Featured in the Royal Academy Summer Exhibition 2023
The Laws of Printmaking: As a printmaker, I always think about dualities and the nature of printmaking. I often use upside-down images, mirror images, and opposites. The format of playing cards is a perfect vehicle for my message. Newton’s Apple and Durer’s Rhinos came to me from their silhouettes: Hearts and Spades. I pay homage to these historic heroes. Apples are the most familiar fruits. The apple has historically significant meanings and stories. The story of Newton’s Law of Gravitation is one of them. I found the image of cutting an apple in half enigmatic. A beautiful cross-section is only revealed when it is cut in half. Durer’s Rhinoceros is one of the most famous images in woodcut printmaking. Durer made woodcut printmaking a high-quality method of communication in Europe.

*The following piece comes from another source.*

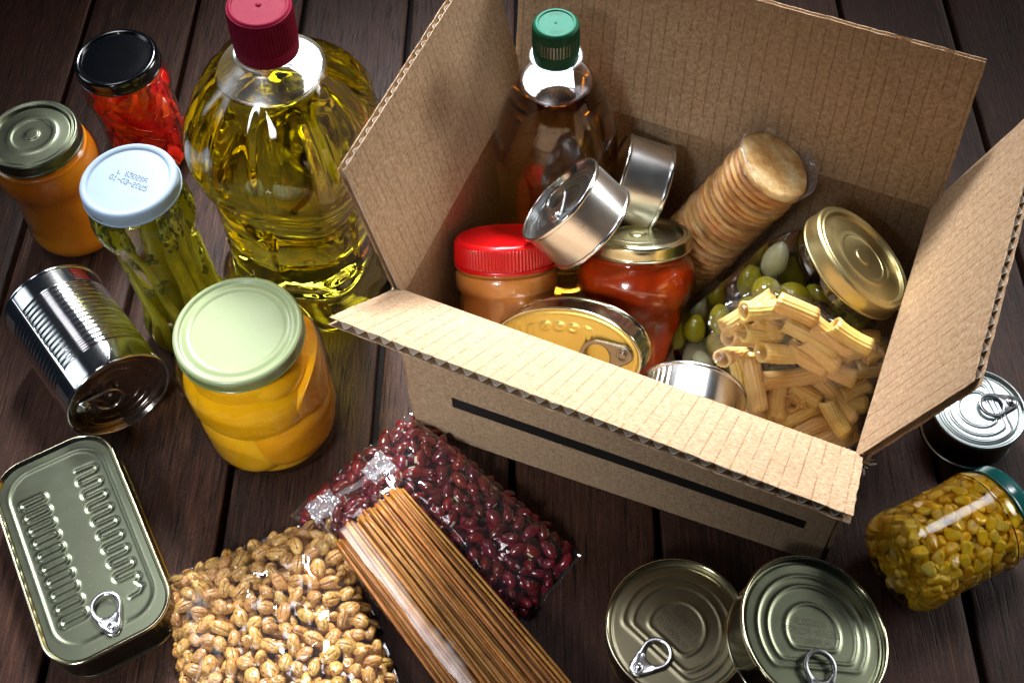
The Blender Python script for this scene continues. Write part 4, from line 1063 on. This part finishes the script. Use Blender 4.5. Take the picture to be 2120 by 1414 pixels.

His Rhinoceros is not an accurate representation. He drew it from his imagination. I admire Durer’s achievement as a woodcut printmaker and invite the Rhinoceros into my printmaking world.
ABOUT THE ARTIST
Nana Shiomi makes contemporary woodcut prints. After a period of examining Western art, Shiomi moved on to consider her own Japanese culture within her prints. Shiomi makes reference to masterpieces from the Japanese ukiyo-e tradition in her own work. She often employs a stage within the composition of her images to present ideas. Her printing approach can be described technically as a combination of relief/intaglio and water-based woodcut printmaking. It is rooted in the traditional methods of Japanese ukiyo-e woodblock, printmaking by hand with a Baren, to which she has added her own experimental printing techniques.
Shiomi’s work is held in public collections including: The Victoria & Albert Museum, London; The Ashmolean Museum, Oxford. Royal College of Art Collection; Pallant House Gallery, Chichester; Wimbledon School of Art Collection; Brunel University, Middlesex; Oriental Museum, Durham; Aberystwyth University, Wales; The Johnson Museum, Cornell University Collection, USA; Tama Art University, Tokyo.
Born in Osaka, Japan in 1956, Shiomi studied oil painting and printmaking at the Tama Art University (BA, MA), Tokyo, and in 1989 – 1991 MA Printmaking at the Royal College of Art, London. She has been living and working in London since 1989.
Rabley Gallery and Nana Shiomi co-published This Side and the Other Side, Nana Shiomi Woodcuts 1996 – 2016, a monograph on the artist’s prints. It is available from the gallery.